*Raw records*.
####################

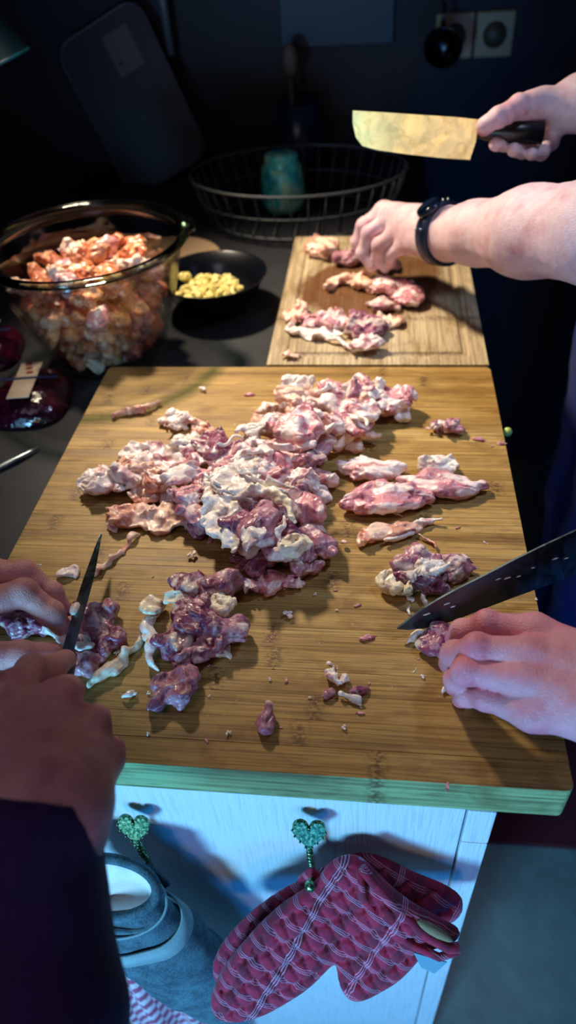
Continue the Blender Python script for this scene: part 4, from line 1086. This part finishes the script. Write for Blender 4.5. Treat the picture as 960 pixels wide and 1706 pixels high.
def person(name_label, hands, shoulders, elbows, wrists, chest, headc, fwd, top, trousers, sleeve_from, base, red, side_legs, hem=None):
    t = tag(empty('person', (chest[0], chest[1], FZ)), name_label, 'person')
    ms = []
    for V, F, joints, rad in hands: ms.append((V, F, skin_col(V, joints, base, red, rad=rad)))
    for s, e, w_ in zip(shoulders, elbows, wrists):
        V, F = limb([[(s, .048), (e, .040), (w_+(e-w_)*.15, .027)]], .006); ms.append((V, F, skin_col(V, [e], base, red)))
    V, F = head_mesh(headc, fwd); ms.append((V, F, skin_col(V, [headc], base, red)))
    V, F, C = join(*ms); off = np.array([chest[0], chest[1], FZ])
    b = mesh_obj('body', V-off, F, M['skin'], t, col=C)
    V, F = hair_mesh(headc, fwd); mesh_obj('hair', V-off, F, M['hair'], t)
    mid = (shoulders[0]+shoulders[1])/2; hip = np.array([chest[0], chest[1], -.02]); ax = (shoulders[1]-shoulders[0]); ax /= np.linalg.norm(ax)
    torso = [[(shoulders[0], .062), (mid+V3(0, 0, .02), .075), (shoulders[1], .062)], [(mid-ax*.08, .09), (chest-ax*.07, .10), (hip-ax*.06, .10)], [(mid+ax*.08, .09), (chest+ax*.07, .10), (hip+ax*.06, .10)]]
    V, F = limb(torso, .009, .05, .004, 2, clip=lambda P: (hip[2]-.05)-P[..., 2]); mesh_obj('top', V-off, F, top, t)
    for i, (s, e, w_) in enumerate(zip(shoulders, elbows, wrists)):
        if sleeve_from[i] is None: continue
        pts = sleeve_from[i]
        V, F = limb([pts], .0055, .03, .0035, 5+i, clip=(lambda P, a=pts[-1][0], b_=pts[-2][0]: ((P-np.asarray(a, np.float32))@((a-b_)/np.linalg.norm(a-b_)).astype(np.float32)))); mesh_obj('sleeve', V-off, F, top, t)
    legs = []
    for s in (-1, 1):
        a = hip+ax*s*.085
        legs.append([(a, .10), (np.array([a[0], a[1], FZ+.48]), .075), (np.array([a[0], a[1], FZ+.12]), .060)])
    V, F = limb(legs, .010, .04, .005, 9, clip=lambda P: np.maximum((FZ+.07)-P[..., 2], P[..., 2]-(hip[2]+.02))); mesh_obj('trousers', V-off, F, trousers, t)
    f2 = np.array(fwd, float)/np.linalg.norm(fwd)
    for s in (-1, 1):
        a = hip+ax*s*.085; g0 = np.array([a[0], a[1], FZ+.040])-f2*.05
        V, F = limb([[(g0, .040), (g0+f2*.10, .042), (g0+f2*.20, .036)]], .006, .02, clip=lambda P: (FZ+.002)-P[..., 2]); mesh_obj('shoe', V-off, F, M['black_plastic'], t)
    return t

def knife_blade(edge, spine, thick, mat, name, parent):
    """edge / spine: matching 3-D polylines from tip to heel; wedge section from spine thickness to edge"""
    edge = [np.array(p) for p in edge]; spine = [np.array(p) for p in spine]; n_ = np.cross(edge[-1]-edge[0], spine[-1]-edge[-1]); n_ /= np.linalg.norm(n_)
    V = []; F = []; m = len(edge)
    for e, s in zip(edge, spine):
        mid = e*.45+s*.55; V += [e-n_*.0001, mid-n_*thick*.42, s-n_*thick*.5, s+n_*thick*.5, mid+n_*thick*.42, e+n_*.0001]
    for i in range(m-1):
        for k in range(6): F.append((i*6+k, i*6+(k+1) % 6, (i+1)*6+(k+1) % 6, (i+1)*6+k))
    F.append(tuple(range(6))[::-1]); F.append(tuple((m-1)*6+k for k in range(6)))
    return mesh_obj(name, V, F, mat, parent, smooth=False), n_

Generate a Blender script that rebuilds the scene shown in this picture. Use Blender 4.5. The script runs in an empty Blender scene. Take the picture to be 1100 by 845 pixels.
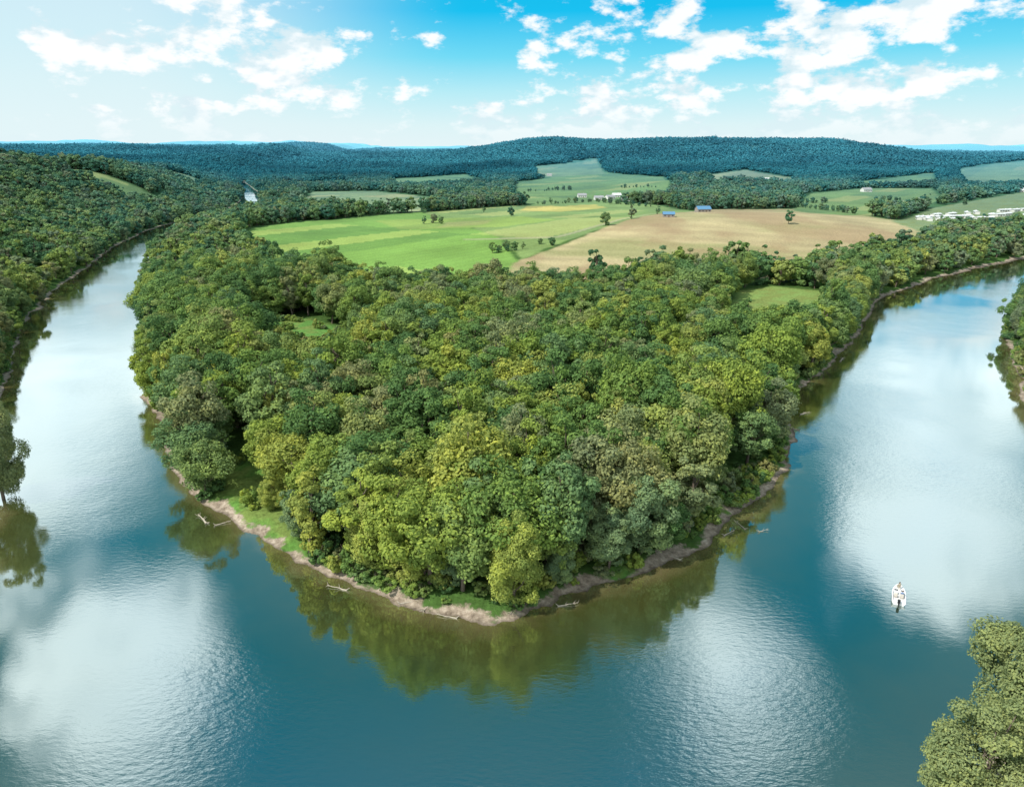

####################

*What is needed*.
All of the material above should be reproduced exactly, except the pictures.

*Output of the exercise*.
Continue the Blender Python script for this scene: part 4, from line 1086. This part finishes the script. Write for Blender 4.5. Treat the picture as 960 pixels wide and 1706 pixels high.
def person(name_label, hands, shoulders, elbows, wrists, chest, headc, fwd, top, trousers, sleeve_from, base, red, side_legs, hem=None):
    t = tag(empty('person', (chest[0], chest[1], FZ)), name_label, 'person')
    ms = []
    for V, F, joints, rad in hands: ms.append((V, F, skin_col(V, joints, base, red, rad=rad)))
    for s, e, w_ in zip(shoulders, elbows, wrists):
        V, F = limb([[(s, .048), (e, .040), (w_+(e-w_)*.15, .027)]], .006); ms.append((V, F, skin_col(V, [e], base, red)))
    V, F = head_mesh(headc, fwd); ms.append((V, F, skin_col(V, [headc], base, red)))
    V, F, C = join(*ms); off = np.array([chest[0], chest[1], FZ])
    b = mesh_obj('body', V-off, F, M['skin'], t, col=C)
    V, F = hair_mesh(headc, fwd); mesh_obj('hair', V-off, F, M['hair'], t)
    mid = (shoulders[0]+shoulders[1])/2; hip = np.array([chest[0], chest[1], -.02]); ax = (shoulders[1]-shoulders[0]); ax /= np.linalg.norm(ax)
    torso = [[(shoulders[0], .062), (mid+V3(0, 0, .02), .075), (shoulders[1], .062)], [(mid-ax*.08, .09), (chest-ax*.07, .10), (hip-ax*.06, .10)], [(mid+ax*.08, .09), (chest+ax*.07, .10), (hip+ax*.06, .10)]]
    V, F = limb(torso, .009, .05, .004, 2, clip=lambda P: (hip[2]-.05)-P[..., 2]); mesh_obj('top', V-off, F, top, t)
    for i, (s, e, w_) in enumerate(zip(shoulders, elbows, wrists)):
        if sleeve_from[i] is None: continue
        pts = sleeve_from[i]
        V, F = limb([pts], .0055, .03, .0035, 5+i, clip=(lambda P, a=pts[-1][0], b_=pts[-2][0]: ((P-np.asarray(a, np.float32))@((a-b_)/np.linalg.norm(a-b_)).astype(np.float32)))); mesh_obj('sleeve', V-off, F, top, t)
    legs = []
    for s in (-1, 1):
        a = hip+ax*s*.085
        legs.append([(a, .10), (np.array([a[0], a[1], FZ+.48]), .075), (np.array([a[0], a[1], FZ+.12]), .060)])
    V, F = limb(legs, .010, .04, .005, 9, clip=lambda P: np.maximum((FZ+.07)-P[..., 2], P[..., 2]-(hip[2]+.02))); mesh_obj('trousers', V-off, F, trousers, t)
    f2 = np.array(fwd, float)/np.linalg.norm(fwd)
    for s in (-1, 1):
        a = hip+ax*s*.085; g0 = np.array([a[0], a[1], FZ+.040])-f2*.05
        V, F = limb([[(g0, .040), (g0+f2*.10, .042), (g0+f2*.20, .036)]], .006, .02, clip=lambda P: (FZ+.002)-P[..., 2]); mesh_obj('shoe', V-off, F, M['black_plastic'], t)
    return t

def knife_blade(edge, spine, thick, mat, name, parent):
    """edge / spine: matching 3-D polylines from tip to heel; wedge section from spine thickness to edge"""
    edge = [np.array(p) for p in edge]; spine = [np.array(p) for p in spine]; n_ = np.cross(edge[-1]-edge[0], spine[-1]-edge[-1]); n_ /= np.linalg.norm(n_)
    V = []; F = []; m = len(edge)
    for e, s in zip(edge, spine):
        mid = e*.45+s*.55; V += [e-n_*.0001, mid-n_*thick*.42, s-n_*thick*.5, s+n_*thick*.5, mid+n_*thick*.42, e+n_*.0001]
    for i in range(m-1):
        for k in range(6): F.append((i*6+k, i*6+(k+1) % 6, (i+1)*6+(k+1) % 6, (i+1)*6+k))
    F.append(tuple(range(6))[::-1]); F.append(tuple((m-1)*6+k for k in range(6)))
    return mesh_obj(name, V, F, mat, parent, smooth=False), n_

Generate a Blender script that rebuilds the scene shown in this picture. Use Blender 4.5. The script runs in an empty Blender scene. Take the picture to be 1100 by 845 pixels.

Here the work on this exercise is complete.